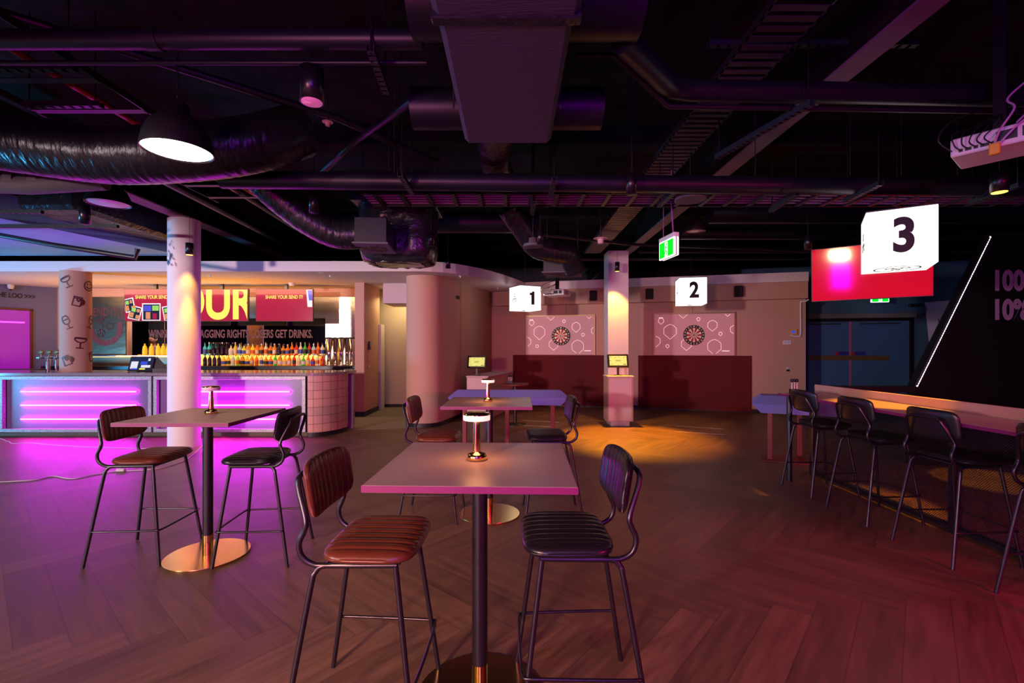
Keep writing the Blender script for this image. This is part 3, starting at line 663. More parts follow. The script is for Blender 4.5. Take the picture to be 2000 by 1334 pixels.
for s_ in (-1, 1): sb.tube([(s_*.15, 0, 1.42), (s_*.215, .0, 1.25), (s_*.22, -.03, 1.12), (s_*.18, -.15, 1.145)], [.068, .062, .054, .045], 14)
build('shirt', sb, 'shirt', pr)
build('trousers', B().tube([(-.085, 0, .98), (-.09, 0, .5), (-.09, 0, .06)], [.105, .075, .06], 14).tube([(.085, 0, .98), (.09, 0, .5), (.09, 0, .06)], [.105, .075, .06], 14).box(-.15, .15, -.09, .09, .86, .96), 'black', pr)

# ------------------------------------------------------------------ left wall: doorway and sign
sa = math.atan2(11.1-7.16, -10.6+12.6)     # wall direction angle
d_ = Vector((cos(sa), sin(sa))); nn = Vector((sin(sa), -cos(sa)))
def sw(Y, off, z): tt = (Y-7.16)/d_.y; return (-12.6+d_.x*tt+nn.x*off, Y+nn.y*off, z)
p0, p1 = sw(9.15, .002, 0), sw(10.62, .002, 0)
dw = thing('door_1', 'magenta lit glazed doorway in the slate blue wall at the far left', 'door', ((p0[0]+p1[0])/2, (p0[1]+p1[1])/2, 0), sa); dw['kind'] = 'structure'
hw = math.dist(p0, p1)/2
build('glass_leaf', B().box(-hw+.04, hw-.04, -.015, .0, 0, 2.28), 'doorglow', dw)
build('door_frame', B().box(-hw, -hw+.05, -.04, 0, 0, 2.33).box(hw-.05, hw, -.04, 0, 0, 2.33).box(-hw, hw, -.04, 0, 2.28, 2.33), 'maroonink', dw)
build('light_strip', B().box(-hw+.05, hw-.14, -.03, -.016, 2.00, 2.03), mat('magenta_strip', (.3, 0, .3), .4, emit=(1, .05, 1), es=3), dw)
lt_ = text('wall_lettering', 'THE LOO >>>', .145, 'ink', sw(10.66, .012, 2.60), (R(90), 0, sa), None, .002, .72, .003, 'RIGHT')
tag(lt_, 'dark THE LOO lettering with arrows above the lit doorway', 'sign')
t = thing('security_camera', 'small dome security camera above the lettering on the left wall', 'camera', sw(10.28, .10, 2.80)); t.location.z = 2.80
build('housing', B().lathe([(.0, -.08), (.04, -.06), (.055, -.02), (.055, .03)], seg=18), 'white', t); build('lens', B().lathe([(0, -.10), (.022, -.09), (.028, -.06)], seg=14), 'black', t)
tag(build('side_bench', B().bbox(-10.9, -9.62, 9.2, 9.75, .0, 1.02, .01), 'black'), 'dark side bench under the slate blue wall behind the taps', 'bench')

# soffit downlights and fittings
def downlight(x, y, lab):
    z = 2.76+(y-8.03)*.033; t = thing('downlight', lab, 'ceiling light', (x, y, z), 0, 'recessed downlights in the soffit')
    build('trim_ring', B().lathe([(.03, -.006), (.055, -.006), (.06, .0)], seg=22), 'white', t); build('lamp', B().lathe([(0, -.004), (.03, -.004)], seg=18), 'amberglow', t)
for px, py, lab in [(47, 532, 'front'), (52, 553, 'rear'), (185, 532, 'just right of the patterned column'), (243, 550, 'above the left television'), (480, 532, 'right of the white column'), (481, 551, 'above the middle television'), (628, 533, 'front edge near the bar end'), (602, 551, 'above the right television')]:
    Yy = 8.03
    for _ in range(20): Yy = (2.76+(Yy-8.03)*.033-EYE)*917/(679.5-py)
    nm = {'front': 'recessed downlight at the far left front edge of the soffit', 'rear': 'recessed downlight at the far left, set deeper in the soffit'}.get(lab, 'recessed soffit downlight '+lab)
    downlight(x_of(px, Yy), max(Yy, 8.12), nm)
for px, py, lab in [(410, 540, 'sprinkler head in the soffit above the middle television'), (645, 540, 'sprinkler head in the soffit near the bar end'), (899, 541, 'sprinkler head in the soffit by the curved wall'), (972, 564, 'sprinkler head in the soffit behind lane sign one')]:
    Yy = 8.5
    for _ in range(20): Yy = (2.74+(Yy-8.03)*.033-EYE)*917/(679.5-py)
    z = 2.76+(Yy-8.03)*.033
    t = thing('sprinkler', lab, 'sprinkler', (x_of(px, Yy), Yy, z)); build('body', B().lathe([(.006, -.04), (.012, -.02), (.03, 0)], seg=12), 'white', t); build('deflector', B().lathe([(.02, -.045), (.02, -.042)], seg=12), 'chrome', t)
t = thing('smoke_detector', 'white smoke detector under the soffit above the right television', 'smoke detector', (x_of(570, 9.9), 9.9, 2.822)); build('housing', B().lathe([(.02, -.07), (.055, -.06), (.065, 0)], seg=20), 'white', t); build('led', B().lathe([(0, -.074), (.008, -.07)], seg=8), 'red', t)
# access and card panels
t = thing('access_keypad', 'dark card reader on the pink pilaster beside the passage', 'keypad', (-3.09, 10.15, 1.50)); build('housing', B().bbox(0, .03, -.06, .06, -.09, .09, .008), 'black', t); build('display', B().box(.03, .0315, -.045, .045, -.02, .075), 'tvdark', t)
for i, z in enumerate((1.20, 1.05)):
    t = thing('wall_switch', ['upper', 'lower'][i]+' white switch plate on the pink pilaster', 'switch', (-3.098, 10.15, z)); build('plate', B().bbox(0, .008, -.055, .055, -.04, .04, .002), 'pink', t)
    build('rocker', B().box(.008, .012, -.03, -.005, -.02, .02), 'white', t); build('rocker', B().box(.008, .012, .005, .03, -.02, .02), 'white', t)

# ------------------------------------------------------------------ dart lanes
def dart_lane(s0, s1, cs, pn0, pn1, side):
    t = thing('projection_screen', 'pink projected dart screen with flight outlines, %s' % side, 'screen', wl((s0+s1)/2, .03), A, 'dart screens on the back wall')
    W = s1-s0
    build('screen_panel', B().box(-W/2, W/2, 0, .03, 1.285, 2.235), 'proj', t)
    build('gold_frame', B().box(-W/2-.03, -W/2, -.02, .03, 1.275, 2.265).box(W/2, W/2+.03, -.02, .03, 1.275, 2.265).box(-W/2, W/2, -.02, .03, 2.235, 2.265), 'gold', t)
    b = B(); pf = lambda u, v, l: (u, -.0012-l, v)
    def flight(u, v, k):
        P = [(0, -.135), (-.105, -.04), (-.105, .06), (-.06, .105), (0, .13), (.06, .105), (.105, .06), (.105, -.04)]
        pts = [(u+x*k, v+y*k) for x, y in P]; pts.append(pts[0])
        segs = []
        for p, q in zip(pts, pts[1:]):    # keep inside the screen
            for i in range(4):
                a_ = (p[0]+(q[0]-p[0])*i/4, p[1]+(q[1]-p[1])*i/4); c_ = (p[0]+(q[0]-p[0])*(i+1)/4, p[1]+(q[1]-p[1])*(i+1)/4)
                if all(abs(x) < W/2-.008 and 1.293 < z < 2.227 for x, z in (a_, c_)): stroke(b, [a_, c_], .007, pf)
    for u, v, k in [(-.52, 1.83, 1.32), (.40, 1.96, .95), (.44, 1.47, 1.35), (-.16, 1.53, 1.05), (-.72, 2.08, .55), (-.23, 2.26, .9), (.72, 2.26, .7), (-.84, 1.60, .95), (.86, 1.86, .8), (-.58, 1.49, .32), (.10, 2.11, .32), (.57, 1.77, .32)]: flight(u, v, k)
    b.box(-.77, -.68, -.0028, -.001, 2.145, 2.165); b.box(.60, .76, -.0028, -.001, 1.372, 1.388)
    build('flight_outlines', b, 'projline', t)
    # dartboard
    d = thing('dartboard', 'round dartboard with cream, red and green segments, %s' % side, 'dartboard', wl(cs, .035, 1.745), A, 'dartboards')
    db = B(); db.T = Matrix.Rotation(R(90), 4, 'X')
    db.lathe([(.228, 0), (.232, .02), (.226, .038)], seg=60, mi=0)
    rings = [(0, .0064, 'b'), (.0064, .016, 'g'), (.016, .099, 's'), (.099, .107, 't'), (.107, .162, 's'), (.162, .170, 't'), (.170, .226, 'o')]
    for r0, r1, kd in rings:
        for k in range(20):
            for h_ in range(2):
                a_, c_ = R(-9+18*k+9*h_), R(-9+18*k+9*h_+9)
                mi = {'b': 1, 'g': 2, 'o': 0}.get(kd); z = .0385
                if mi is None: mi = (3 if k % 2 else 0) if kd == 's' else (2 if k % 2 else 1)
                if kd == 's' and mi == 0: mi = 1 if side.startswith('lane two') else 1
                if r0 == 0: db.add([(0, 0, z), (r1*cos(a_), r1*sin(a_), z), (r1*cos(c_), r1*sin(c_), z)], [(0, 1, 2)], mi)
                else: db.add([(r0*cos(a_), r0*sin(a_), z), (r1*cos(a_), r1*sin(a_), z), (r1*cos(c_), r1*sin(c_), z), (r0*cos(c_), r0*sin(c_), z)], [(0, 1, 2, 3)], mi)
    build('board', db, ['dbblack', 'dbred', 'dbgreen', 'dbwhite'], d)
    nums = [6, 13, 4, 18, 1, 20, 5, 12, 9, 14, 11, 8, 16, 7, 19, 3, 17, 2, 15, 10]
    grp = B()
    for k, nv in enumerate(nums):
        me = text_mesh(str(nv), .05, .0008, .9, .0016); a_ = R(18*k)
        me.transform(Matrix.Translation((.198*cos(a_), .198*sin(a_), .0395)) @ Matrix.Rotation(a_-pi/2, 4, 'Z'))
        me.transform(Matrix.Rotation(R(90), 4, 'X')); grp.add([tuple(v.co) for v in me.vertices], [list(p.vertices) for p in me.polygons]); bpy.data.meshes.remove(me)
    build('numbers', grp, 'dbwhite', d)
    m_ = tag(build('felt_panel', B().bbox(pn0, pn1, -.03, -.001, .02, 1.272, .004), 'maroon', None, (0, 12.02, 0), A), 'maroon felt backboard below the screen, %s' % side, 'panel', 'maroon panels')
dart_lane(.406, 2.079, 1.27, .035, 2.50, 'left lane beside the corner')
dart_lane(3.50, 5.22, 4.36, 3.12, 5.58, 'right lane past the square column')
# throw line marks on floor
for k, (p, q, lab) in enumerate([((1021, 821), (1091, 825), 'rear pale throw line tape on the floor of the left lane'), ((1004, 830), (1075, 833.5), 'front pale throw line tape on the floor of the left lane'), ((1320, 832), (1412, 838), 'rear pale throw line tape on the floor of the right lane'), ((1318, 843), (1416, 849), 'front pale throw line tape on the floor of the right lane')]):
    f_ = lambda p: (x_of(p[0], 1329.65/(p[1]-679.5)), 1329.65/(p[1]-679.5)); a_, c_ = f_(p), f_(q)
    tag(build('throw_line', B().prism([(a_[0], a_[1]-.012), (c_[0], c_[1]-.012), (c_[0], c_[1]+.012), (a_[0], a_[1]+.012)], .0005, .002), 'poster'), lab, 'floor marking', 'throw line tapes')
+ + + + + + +
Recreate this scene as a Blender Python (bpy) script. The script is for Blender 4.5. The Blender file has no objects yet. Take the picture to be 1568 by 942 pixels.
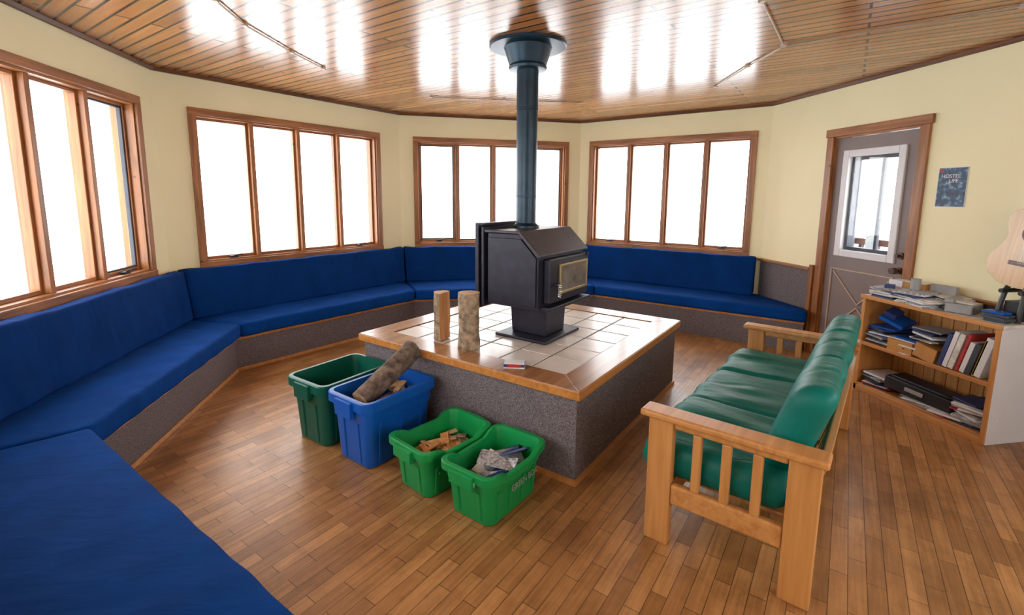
+ + + + + + +
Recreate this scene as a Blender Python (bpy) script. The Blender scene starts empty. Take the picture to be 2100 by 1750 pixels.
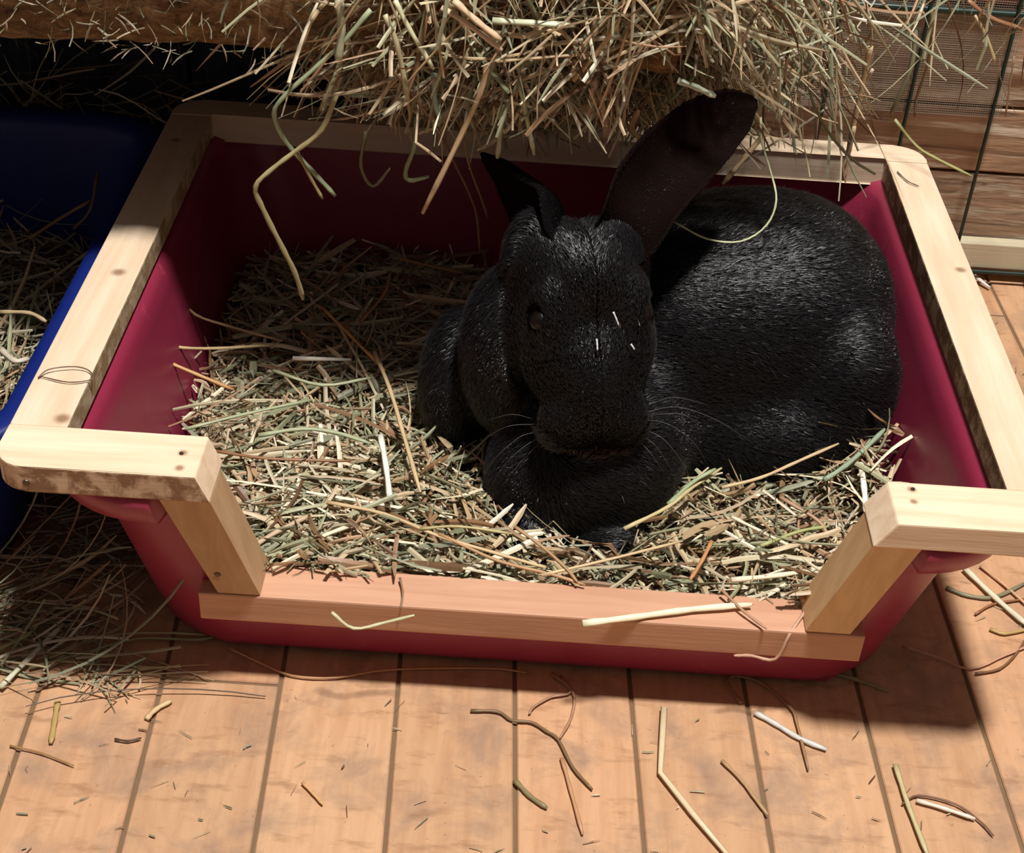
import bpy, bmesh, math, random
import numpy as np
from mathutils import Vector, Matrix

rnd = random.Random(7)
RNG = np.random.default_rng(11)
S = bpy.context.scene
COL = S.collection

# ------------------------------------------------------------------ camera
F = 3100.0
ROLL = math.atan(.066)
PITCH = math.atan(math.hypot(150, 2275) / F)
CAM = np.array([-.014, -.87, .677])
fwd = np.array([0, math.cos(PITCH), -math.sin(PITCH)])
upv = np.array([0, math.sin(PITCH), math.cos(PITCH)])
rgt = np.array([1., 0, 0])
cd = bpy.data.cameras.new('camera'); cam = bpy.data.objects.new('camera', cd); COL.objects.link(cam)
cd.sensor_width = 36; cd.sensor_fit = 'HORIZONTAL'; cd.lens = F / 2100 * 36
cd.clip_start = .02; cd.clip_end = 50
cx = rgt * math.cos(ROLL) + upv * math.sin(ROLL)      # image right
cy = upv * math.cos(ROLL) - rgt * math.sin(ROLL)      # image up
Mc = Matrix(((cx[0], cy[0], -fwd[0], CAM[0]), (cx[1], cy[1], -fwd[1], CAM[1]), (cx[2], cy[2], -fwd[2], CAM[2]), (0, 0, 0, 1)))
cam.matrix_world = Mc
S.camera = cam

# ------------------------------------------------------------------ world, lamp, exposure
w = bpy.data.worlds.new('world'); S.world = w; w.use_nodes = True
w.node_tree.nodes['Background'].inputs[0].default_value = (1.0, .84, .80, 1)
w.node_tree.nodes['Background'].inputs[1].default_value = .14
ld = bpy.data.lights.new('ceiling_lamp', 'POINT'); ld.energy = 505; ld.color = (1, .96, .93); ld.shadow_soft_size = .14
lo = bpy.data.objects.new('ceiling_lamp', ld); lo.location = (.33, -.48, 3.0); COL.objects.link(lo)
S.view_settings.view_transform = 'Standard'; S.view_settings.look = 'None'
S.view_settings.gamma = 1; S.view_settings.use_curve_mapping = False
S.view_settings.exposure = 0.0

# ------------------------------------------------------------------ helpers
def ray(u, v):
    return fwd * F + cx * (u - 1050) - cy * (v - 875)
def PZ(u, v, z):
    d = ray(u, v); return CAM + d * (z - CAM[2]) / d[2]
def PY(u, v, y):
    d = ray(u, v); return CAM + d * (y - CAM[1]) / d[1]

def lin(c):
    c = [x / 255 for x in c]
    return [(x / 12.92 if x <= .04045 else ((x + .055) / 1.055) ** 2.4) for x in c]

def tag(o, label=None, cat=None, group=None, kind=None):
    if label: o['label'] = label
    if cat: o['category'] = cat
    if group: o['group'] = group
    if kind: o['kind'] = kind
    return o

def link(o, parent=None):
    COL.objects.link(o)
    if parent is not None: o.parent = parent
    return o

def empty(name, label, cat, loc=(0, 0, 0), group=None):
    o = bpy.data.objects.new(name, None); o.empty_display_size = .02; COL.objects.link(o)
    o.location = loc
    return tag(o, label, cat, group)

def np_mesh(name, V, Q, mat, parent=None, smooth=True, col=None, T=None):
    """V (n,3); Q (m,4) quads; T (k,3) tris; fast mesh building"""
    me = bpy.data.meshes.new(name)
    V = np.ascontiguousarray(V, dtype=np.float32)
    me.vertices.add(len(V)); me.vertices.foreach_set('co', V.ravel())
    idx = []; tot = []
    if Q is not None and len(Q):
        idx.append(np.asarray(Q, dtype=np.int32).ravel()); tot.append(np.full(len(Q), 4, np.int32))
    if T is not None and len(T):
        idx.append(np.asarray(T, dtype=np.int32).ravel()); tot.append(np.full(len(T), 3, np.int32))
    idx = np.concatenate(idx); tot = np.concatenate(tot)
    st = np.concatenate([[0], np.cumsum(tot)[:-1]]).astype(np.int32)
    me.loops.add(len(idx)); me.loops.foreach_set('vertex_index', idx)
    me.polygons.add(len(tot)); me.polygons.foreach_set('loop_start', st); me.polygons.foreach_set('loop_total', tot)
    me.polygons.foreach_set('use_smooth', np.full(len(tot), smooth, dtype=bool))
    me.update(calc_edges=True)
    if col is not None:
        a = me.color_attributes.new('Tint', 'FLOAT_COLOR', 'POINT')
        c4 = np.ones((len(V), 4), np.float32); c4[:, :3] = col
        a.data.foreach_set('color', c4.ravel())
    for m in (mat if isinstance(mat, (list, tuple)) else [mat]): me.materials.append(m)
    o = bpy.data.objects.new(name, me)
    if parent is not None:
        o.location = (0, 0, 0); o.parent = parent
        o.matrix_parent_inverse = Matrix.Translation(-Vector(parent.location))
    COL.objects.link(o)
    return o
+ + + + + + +
◆ **INSTRUCTIONS FOR THE TASK**
In the listing above, find the line containing "by 1750 pixels." and the line containing "from mathutils import Vector, Matrix", then write out both of them and every line between, exactly, with no pictures.

◆ **SOLUTION**
Recreate this scene as a Blender Python (bpy) script. The Blender scene starts empty. Take the picture to be 2100 by 1750 pixels.
import bpy, bmesh, math, random
import numpy as np
from mathutils import Vector, Matrix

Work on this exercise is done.